2. Change the RNG so that Fel ruleset mining and lumberjacking has a much better chance of giving valorite and frostwood. Make the odds for them much lower in Tram rulesets. I noticed that the opposite seems to be in effect lately; my miner spent the day in Fel and was PK'ed 8 times, losing 4k in insurance, a garg pickaxe, prospector's tool, several shovels and all the ore I had mined every time, but I only found 1 valorite vein, and it only lasted 3 or 4 times digging until I would get the "no metal" dialogue; I went to Tram ruleset mines and found 3 spots in a matter of minutes, and each was good for about 16 times digging. Who cares if we get 2x the ore per use of the shovel, when the total ore from the spot is less than in Tram, and the valorite spots are less common? Shovels are worthless, I just tinker new ones when they wear out, and the valorite ore is worth 500 gold per ingot. I know that it showed me that mining in Fel is pretty much a waste of both time and gold.
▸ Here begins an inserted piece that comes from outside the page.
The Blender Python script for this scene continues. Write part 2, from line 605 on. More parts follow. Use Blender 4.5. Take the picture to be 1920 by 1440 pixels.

Besides changing the RNG so that mining in Fel is worth the added risk, they should make a new set of fel-only crafting marties that you can only get by harvesting resources in Fel. A shovel that never wears out. A hammer that never wears out. A sewing kit that never wears out. A lockpick that doesn't break when it fails for a GM lockpicker. And crafting powerscrolls. Most crafters already have them, so most of them would just be dropped on the ground, but they would be an incentive for newer crafters to venture to Fel.
(Making lockpicks break at GM and tools wear out in the first place was one of the many AOS grief tactics that the Devs pulled that I never will understand. Pre-AOS, a character could just keep the newbied lockpick he got as a new character, not use it till he GM'ed lockpicking and never have to worry about it breaking. At GM lockpicking, you shouldn't fail 35 times and break 15 lockpicks before picking a lock!!! Pre-AOS, a miner could just keep his newbied shovel. A tailor could keep his newbied sewing kit. A blacksmith kept his newbied hammer. WHY OH WHY did the AOS team make them all wear out??????????? It's like the AOS team had a bet about how much they could mess up before we all left.)
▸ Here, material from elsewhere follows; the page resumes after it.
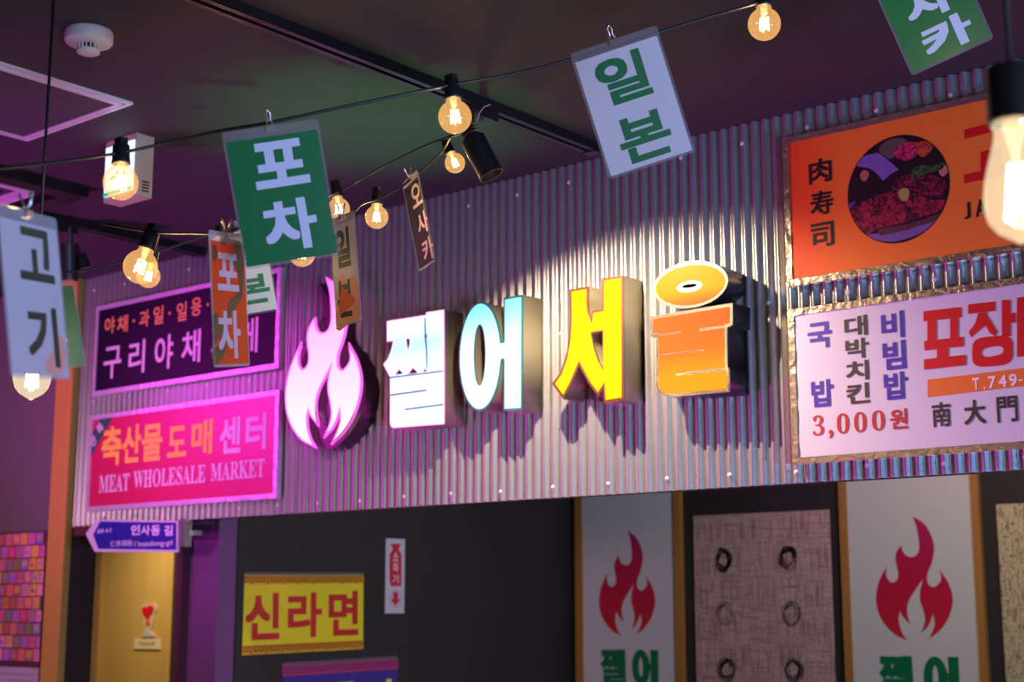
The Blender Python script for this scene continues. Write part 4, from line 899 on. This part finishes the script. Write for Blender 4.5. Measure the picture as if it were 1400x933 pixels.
# pear-shaped pendants
def pendant(cx, cy, depth, r, label, watts, top, cable_label, gm, sockr=1.0):
    c = at(cx, cy, depth); s = r / .032
    e = empty('pendant_bulb', c, label, 'pendant lamp')
    prof = [(0, -.0455), (.003, -.0452), (.0045, -.043), (.010, -.040), (.020, -.034), (.028, -.024), (.0318, -.010), (.032, 0), (.0305, .014), (.027, .030), (.0225, .046), (.0195, .058), (.0185, .068), (.0205, .070), (.0205, .074), (.018, .076)]
    def sc_(p): return [(a_ * s, b_ * s) for a_, b_ in p]
    MB().lathe(sc_(prof), 36).build('glass_bulb', gm, e, smooth=True)
    MB().lathe(sc_([(.011, .074), (.008, .060), (.0045, .046), (.003, .036), (.005, .034), (0, .033)]), 18).build('glass_stem', M['stem'], e, smooth=True)
    pts = []
    for k in range(13):
        an = 2 * pi * k / 12; pts.append(Vector(((.012 if k % 2 else .007) * cos(an), (.012 if k % 2 else .007) * sin(an), -.022 if k % 2 else .032)) * s)
    MB().tube(pts, .0011 * s, 6).build('filament', M['fil'], e)
    MB().lathe([(a_ * s * sockr, b_ * s) for a_, b_ in [(0, .130), (.0215, .130), (.0235, .128), (.0240, .100), (.0240, .074), (.020, .074), (0, .076)]], 32).build('socket', M['black'], e, smooth=False)
    MB().lathe(sc_([(0, .140), (.0045, .140), (.0055, .130)]), 14).build('cable_grip', M['brass'], e, smooth=True)
    z1 = CZ - c.z
    MB().tube([Vector((0, 0, .135 * s)), Vector((0, 0, z1))], .0028, 10).build('cable', M['rubber'], e, smooth=True)
    MB().lathe([(0, z1 - .022), (.010, z1 - .022), (.012, z1 - .016), (.03, z1 - .010), (.032, z1)], 24).build('ceiling_cap', M['black'], e, smooth=True)
    light(e, (0, 0, 0), watts); return e
pendant(1392, 270, 1.34, .030, 'large pear shaped bulb in black socket at the right edge', 2.2, 0, '', M['bulb_clear'], 1.0)
pendant(44, 512, 2.75, .034, 'pear shaped bulb on a long black cord, showing below the left white card', 2.0, 0, '', M['bulb_clear'])

bpy.data.collections.remove(_tmp)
I like the idea of having the high-end monsters at the lowest levels of all the Fel dungeons drop power scrolls and a fel-only set of arties and fel resources drop crafting powerscrolls a LOT better than having any power scrolls drop in Tram, but letting the low-end ones drop in Tram really wouldn't make any difference anyway, when it takes 1,000 of the 105s to make just 1 120.